Jumping into the flow
McCarthy was well acquainted with the field while growing up, as both of her parents worked in supply chain.
“I chose supply chain because there is so much variability and ability to make improvements at a company,” she says. “You get to put your hands on purchasing, logistics, quality, materials, and so much more, that there is a large opportunity to make a difference.”
In her junior year, she participated in her first supply chain case competition. She liked the experience so much that she ran the competitions when she was on the executive board in her senior year.
“I thought the competition was a valuable learning and networking experience,” she says.
Her biggest takeaway from the SCO program and what she will remember the most is the importance of fluidity: “Things are always changing and being adaptable is key,” she says. “You need to be open to new ideas and thoughts about a process.”
The field is still a work in progress
As a student, Mikko Ketokivi’s goal was to develop a theory of manufacturing strategy, or at least the rudiments of one.
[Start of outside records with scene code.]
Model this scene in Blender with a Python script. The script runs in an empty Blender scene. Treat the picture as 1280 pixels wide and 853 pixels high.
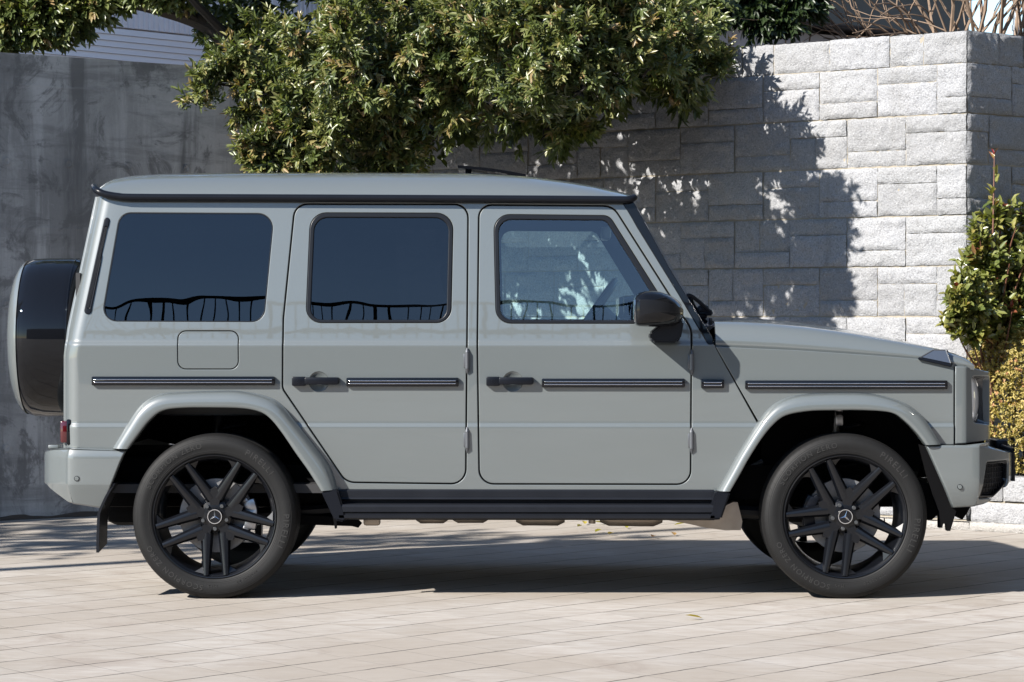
import bpy, bmesh, math, random
import numpy as np
from mathutils import Vector, noise
from mathutils.geometry import delaunay_2d_cdt

random.seed(7)
rng = np.random.default_rng(11)
R = math.radians
scene = bpy.context.scene
COL = scene.collection

# ------------------------------------------------------------------ camera, world, sun, exposure
F, HZ, DC, CH = 3549.0, 400.0, 13.0, 1.282        # focal in photo pixels, horizon row, camera distance, camera height
cam_d = bpy.data.cameras.new('camera')
cam_d.sensor_width = 36.0
cam_d.lens = F / 1280 * 36
cam_d.shift_y = -(426.5 - HZ) / 1280
cam_d.clip_end = 2000
cam = bpy.data.objects.new('camera', cam_d)
COL.objects.link(cam)
cam.location = (0, -DC, CH)
cam.rotation_euler = (R(90), 0, 0)
scene.camera = cam

SUN = Vector((-1.2, -0.92, 1.0)).normalized()     # towards the sun
world = bpy.data.worlds.new('World')
scene.world = world
world.use_nodes = True
wn = world.node_tree
bg = wn.nodes['Background']
sky = wn.nodes.new('ShaderNodeTexSky')
sky.sky_type = 'NISHITA'
sky.sun_disc = False
sky.sun_elevation = math.asin(SUN.z)
sky.sun_rotation = math.atan2(SUN.x, SUN.y)
sky.air_density = 1.0
sky.dust_density = 0.0
sky.ozone_density = 2.4
wn.links.new(sky.outputs[0], bg.inputs[0])
bg.inputs[1].default_value = 0.088
sun_d = bpy.data.lights.new('sun', 'SUN')
sun_d.energy = 5.0
sun_d.angle = R(0.55)
sun_d.color = (1.0, 0.95, 0.88)
sun = bpy.data.objects.new('sun', sun_d)
COL.objects.link(sun)
sun.rotation_euler = SUN.to_track_quat('Z', 'Y').to_euler()
scene.view_settings.view_transform = 'Standard'
scene.view_settings.look = 'None'
scene.view_settings.exposure = 1.31
scene.view_settings.gamma = 1.0
scene.view_settings.use_curve_mapping = False
scene.cycles.max_bounces = 8
scene.cycles.transparent_max_bounces = 12

# ------------------------------------------------------------------ helpers
def tag(o, label=None, cat=None, group=None, kind=None):
    if label: o['label'] = label
    if cat: o['category'] = cat
    if group: o['group'] = group
    if kind: o['kind'] = kind
    return o

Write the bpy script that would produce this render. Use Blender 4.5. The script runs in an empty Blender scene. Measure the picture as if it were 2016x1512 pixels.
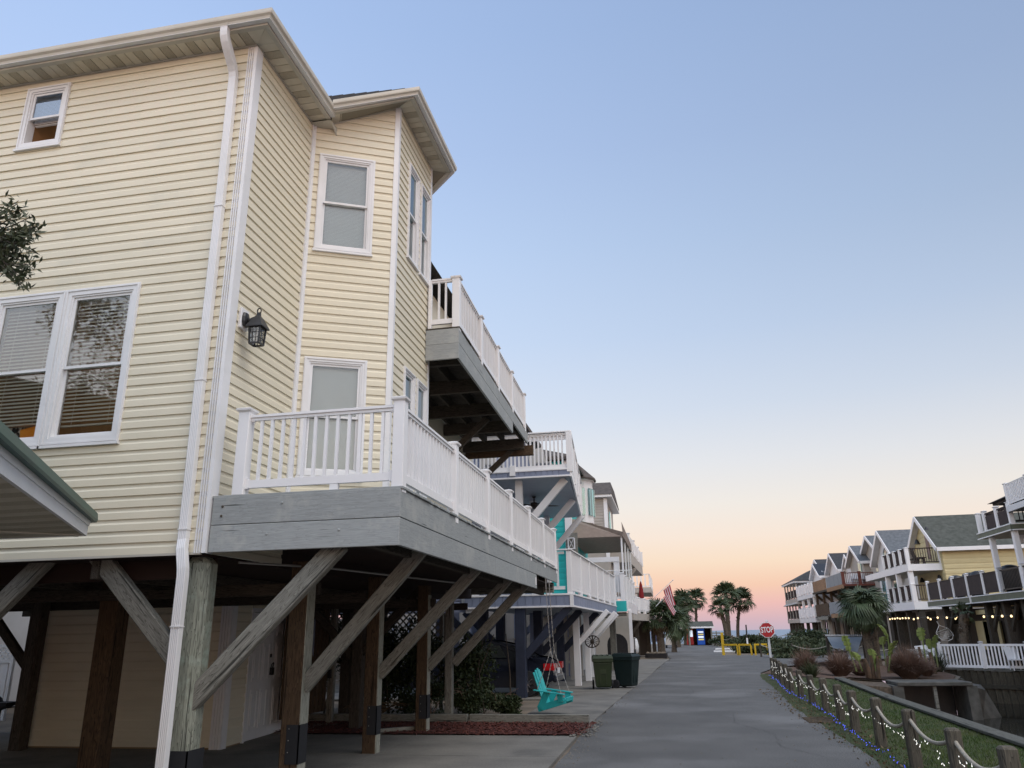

His thesis is titled “Toward a Theory of Manufacturing Strategy,” with an emphasis on the “is.”
"I think that now, 15 years later, I’m still working on this theory,” he says. “Maybe it’ll be ready by the time I retire.”
After earning his PhD in 2000, Ketokivi returned to his native Finland and spent 10 years on the faculty at the Helsinki University of Technology. In 2010, he left there to become a faculty member at IE Business School in Madrid, Spain, where he is currently professor of operations management and organization design.
Ketokivi says he has noticed that those in his field now view operations management more broadly—more interdisciplinary—than when he first started working on his thesis. As for what the future of the field holds, he’s not entirely sure, but he knows what he would want to happen: “I would like to see even more integration with strategy, general management, and organization theory,” he says.